Examiners being as generous as possible? Not in the US haha. They wanted us to fail. Then we would have to pay to take another test lol.
How do you mark at Oxford Tom?
Did he imply that a student would be marked down if they proved it without using the alternative segment therom? Which is doable??? That hardly seems fair!
Also discussion on the last question kind of annoyed me. I need to go back and see how they did it. None of that seemed necessary. All you really had to do is realize tan(30) is sin(30)/cos(30) and sin(30)=cos(60) and cos(30)=sin(60) Substitute and simplify to get cos(x)=cos(60). Would love to have seen the marking guide on that one.
Edit: I went and looked at the marking guide, and I if I'm reading it right I would have gotten 0 marks for solving it the way I did, which is absolutely ridiculous in my opinion.
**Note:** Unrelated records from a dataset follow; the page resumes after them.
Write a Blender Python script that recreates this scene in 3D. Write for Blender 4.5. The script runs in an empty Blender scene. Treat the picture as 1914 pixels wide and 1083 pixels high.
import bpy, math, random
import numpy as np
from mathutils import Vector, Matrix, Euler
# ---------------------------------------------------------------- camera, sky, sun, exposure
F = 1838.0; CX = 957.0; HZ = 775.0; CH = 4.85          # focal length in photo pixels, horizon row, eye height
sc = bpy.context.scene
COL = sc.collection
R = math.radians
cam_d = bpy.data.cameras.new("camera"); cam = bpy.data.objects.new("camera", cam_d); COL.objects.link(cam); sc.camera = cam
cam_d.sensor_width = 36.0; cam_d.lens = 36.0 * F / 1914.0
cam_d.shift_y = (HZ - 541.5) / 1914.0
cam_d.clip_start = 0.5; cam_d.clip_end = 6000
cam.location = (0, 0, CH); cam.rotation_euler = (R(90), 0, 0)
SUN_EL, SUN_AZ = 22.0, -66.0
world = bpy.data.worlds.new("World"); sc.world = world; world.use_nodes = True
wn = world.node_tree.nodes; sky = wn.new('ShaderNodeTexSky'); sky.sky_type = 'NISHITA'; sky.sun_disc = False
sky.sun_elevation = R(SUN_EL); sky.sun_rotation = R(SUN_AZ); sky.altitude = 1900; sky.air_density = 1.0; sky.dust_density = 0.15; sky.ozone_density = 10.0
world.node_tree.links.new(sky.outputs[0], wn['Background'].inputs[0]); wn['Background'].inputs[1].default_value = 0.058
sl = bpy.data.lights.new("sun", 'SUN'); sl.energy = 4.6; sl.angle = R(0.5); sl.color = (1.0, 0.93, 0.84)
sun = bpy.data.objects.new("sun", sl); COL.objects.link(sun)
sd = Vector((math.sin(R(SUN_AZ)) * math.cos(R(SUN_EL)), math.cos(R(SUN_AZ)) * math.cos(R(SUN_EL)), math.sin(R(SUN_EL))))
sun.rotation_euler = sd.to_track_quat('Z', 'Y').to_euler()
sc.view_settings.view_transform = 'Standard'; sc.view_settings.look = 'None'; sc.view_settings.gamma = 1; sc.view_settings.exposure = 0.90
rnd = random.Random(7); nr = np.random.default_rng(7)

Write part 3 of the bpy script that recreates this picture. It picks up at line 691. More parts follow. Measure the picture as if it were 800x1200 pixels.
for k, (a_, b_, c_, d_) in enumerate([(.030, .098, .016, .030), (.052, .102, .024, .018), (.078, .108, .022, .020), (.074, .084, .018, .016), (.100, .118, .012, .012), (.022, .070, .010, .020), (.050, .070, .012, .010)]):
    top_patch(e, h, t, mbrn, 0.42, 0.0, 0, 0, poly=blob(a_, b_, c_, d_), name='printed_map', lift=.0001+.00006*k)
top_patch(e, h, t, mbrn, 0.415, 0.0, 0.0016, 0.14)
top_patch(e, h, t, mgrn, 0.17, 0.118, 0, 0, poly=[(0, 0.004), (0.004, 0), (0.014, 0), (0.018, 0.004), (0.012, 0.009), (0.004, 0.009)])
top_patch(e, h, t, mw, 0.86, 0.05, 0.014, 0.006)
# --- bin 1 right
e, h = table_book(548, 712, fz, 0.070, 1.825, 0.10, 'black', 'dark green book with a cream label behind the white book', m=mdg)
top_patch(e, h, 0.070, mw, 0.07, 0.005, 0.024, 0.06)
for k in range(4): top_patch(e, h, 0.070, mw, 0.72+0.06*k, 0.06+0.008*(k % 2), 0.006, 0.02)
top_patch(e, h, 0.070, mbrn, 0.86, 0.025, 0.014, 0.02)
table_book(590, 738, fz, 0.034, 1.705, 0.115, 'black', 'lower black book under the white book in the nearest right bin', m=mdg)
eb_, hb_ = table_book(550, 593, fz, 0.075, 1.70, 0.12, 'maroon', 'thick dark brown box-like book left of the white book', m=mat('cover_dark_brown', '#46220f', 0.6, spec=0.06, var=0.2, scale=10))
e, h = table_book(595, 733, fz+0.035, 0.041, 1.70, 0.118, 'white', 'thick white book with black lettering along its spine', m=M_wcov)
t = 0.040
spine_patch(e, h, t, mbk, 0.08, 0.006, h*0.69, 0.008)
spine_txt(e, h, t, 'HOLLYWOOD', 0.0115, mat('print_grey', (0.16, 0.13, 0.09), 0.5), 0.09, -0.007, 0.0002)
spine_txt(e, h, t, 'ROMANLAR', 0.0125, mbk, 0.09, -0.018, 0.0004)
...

But I would love to hear an argument as to why I'm wrong. I think an argument might be made that since I got tan(30)=sin(30)/cos(30) a kind hearted marker might have given me M1 but probably not since I didn't finish it off with (1/2)/(sqrt(3)/2) I still feel like their penalizing students that understand the relationship between the sin and cos of complementary angles. I mean change the numbers let's say they gave the equation cos(x)=sin(53) x tan(37). It's completely solvable without knowing the sin or cos of 53 or 37. Certainly they wouldn't expect you to know those values, but they still might expect you to be able to solve the problem. But because a student solved the problem they gave the same way they would solve this one, they are going to penalize them?
Standard from is different in America
I didn't know that Machine Gun Kelly was also a mathematician?
side hustle
Face it Tom, after this you're enrolling to become a highschool teacher😂😂
Oh I couldn’t teach students that young. University for me.